Rice remains an integral part of the average Nigerian’s diet. As such, there is no surprise that the country is import heavy on this food crop. The FGN’s estimates show demand at 6.3 million metric tons per year (mmt/y) while domestic supply is estimated at 2.3 mmt. According to the FGN’s Agriculture Promotion Policy, rice imports still exceed US$1bn per annum. We gather that the CBN’s policy which focused on limiting the importation of 41 items (rice inclusive) led to a 300,000 metric ton decline in rice imports in Q1 2016.
The inclusion of rice on the list of 41 items excluded from accessing forex from the official window as well as the general issues with sourcing fx has led to a drop in rice supply to the domestic market and a spike in prices.
Considering that the FGN’s set minimum wage currently stands at N18,000 per month, a bag of rice currently priced at N23,000 per bag is almost not affordable for the average household.
Despite the ban on rice imports through land borders, there has been increased smuggling. The Nigeria Customs Service has recorded a pick-up in seizures since January 2016.
The Federal Ministry of Agriculture and Rural Development (FMARD) has expressed its commitment to improving rice productivity. Local rice production has been projected to hit 2.7 mmt in 2017.

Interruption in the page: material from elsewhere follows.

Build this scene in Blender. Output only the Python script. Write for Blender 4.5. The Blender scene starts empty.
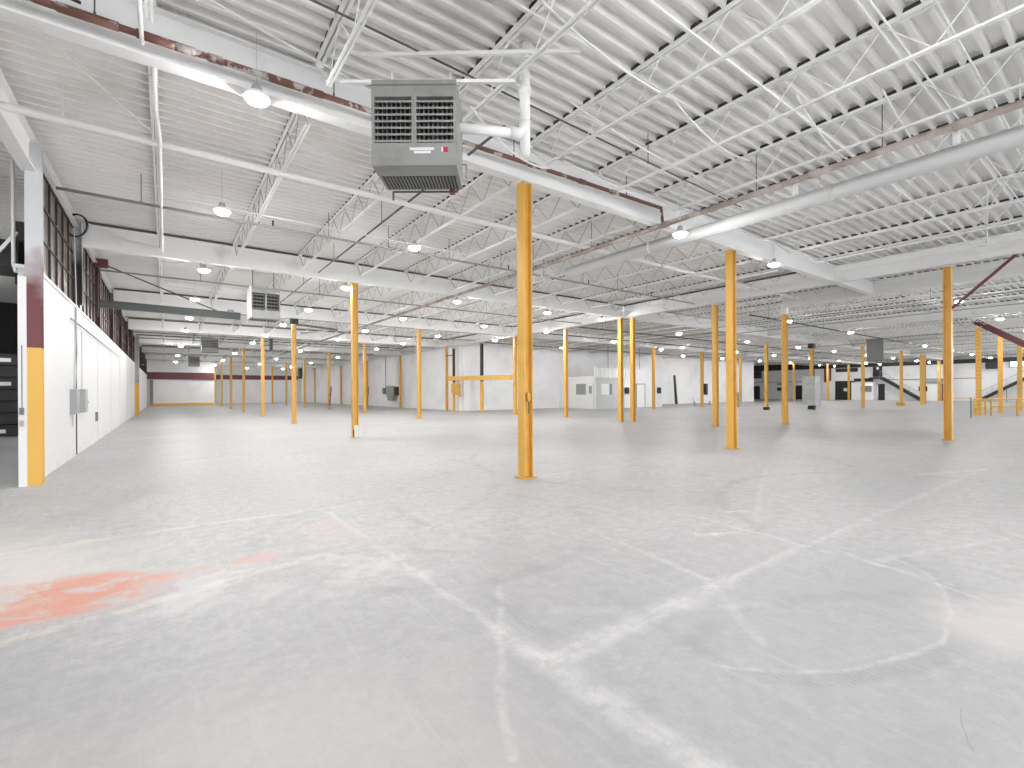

On the public- private partnership sphere, recently Dangote Industries Limited (DIL) signed a Memorandum of Understanding (MoU) with the FMARD to invest US$1bn towards boosting fully integrated rice production and processing across the country over the next two years.
Apart from large entities like Olam and Dangote, there has been increased participation by small holder rice farmers. However, access to credit still remains a challenge.
There are other areas within the rice value chain which are largely untapped; they include processing, storage, packaging and distribution. Insufficient supply chain integration was highlighted as a core issue within the rice segment by the FGN.
While the supply deficit is huge, closing the gap could be accelerated through increased private sector participation. However the onus is on the government to create an enabling environment. Excluding the job creation potential, this would also ease pressure on the country’s import bill.